We mark this anniversary at a time of profound economic and social upheaval. But for the ILO, crisis has historically provided a crucible for change. Emerging from the cataclysm of the First World War, the Organization was founded on the basic conviction that "universal and lasting peace can be established only if it is based on social justice".
Through war and peace, depression and economic growth, governments, workers and employers have continued to come together in dialogue around our table of shared values: that work must be a source of dignity; that labour is not a commodity; and that poverty anywhere is a threat to prosperity everywhere.
These values and action were recognized by the Nobel Peace Prize in 1969. Those values continue to guide and define our work today.
What we are doing is more than a celebration of our past. It is a strategic opportunity to focus on the pressing priorities of people today – the need for jobs, social protection, rights at work – and to forge solutions through dialogue.
Gathering against a backdrop of rising unemployment and underemployment, business closures, deteriorating conditions of work and the undermining of respect for rights at work, along with growing inequality, poverty and insecurity, Heads of State and Government, parliamentarians, academics, members of civil society and activists will join to reaffirm the ILO’s mission—to steer a course towards social justice and a world of work based on human values.
Our values and action have set the norms for the treatment and well-being of workers – women and men – including freedom of association and the right to collective bargaining, equality of opportunity and non discrimination, freedom from forced labour and from child labour and safe and healthy work.

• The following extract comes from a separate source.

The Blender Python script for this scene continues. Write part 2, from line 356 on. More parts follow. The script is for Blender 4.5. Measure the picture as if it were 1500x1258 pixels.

These values and action have helped create sustainable enterprises that generate jobs, develop skills for all persons—wherever they live, whoever they are—and promote a movement for corporate social responsibility.
These values and action are needed more than ever to create a globalization that is fair and sustainable.
They are needed to offer voice and hope to the peoples of the world.
We offer the building blocks of the Decent Work Agenda: employment creation – including green jobs – through sustainable enterprises; solidarity in the form of social protection; upholding standards and fundamental principles and rights at work; and harnessing the creative power of dialogue and collective bargaining to find the best solutions.
These are the conditions that will enable women and men to obtain work in conditions of freedom, dignity, security and equity – in times of crisis, in recovery and beyond.
Our tripartite legacy is the foundation of our future. Above all, our agenda for the twenty-first century springs from people: fuelled with the renewable energy of the human spirit, the energy and resilience of people and their reasonable demand everywhere for a fair chance at a decent job.
So together, let us answer that legitimate demand. Together, let us make the policy choices that sustain the goal of decent work; and together, let us advance the cause of decent work for social justice and a fair globalization. That’s our mission, our mandate and our responsibility.